There are rumours that Apple is testing a new version of the iPhone, hinting that a significantly updated model could be released next summer. According to MacRumours, a handset identifying itself as the “iPhone 3.1” was logged by Pinch Media's San Francisco-based public transport application, iBart.
Apple tends to change the first identifying number for all its product designations when it introduces major hardware changes, and did not do so with the relatively minor upgrade from the original iPhone to the iPhone 3G. However, references to an iPhone 2.1 appeared just months before the release of the iPhone 3GS.
Though references to an a new model of iPhone have already appeared in software code, the usage, tracked by Pinch Media, is the first time a device has been discovered operating with the new product number. Hardware identifying itself as the iPhone 2,1 cropped up in October last year, eight months before the iPhone 3GS was released.
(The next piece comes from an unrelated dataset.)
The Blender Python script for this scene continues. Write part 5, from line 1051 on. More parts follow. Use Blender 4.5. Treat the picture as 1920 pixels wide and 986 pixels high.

With the reported iBart use, Apple is apparently running some of the first tests of a new device with navigation services. This supports other evidence that Apple is planning to put renewed focus on the iPhone’s native map application, with the firm currently advertising for a new software engineer for iPhone Maps to work at its California headquarters.
Critics have attacked Apple’s failure to approve Google’s Latitude app, which provides advanced mapping features including the ability to track friends using a mobile’s GPS. Apple argues that the application too closely resembles the Apple's native maps app, but the absence of GPS puts the iPhone at a disadvantage to Google’s expanding range of Android-based handsets. There are also doubts over whether Apple will allow Google’s turn-by-turn navigation software on to its app store.
Apple has released a new iPhone model each summer since producing its first handset in 2007. The news that a new device may be in a test phase may take some attention away from the storm of speculation around an Apple tablet, which is expected to launch early next year.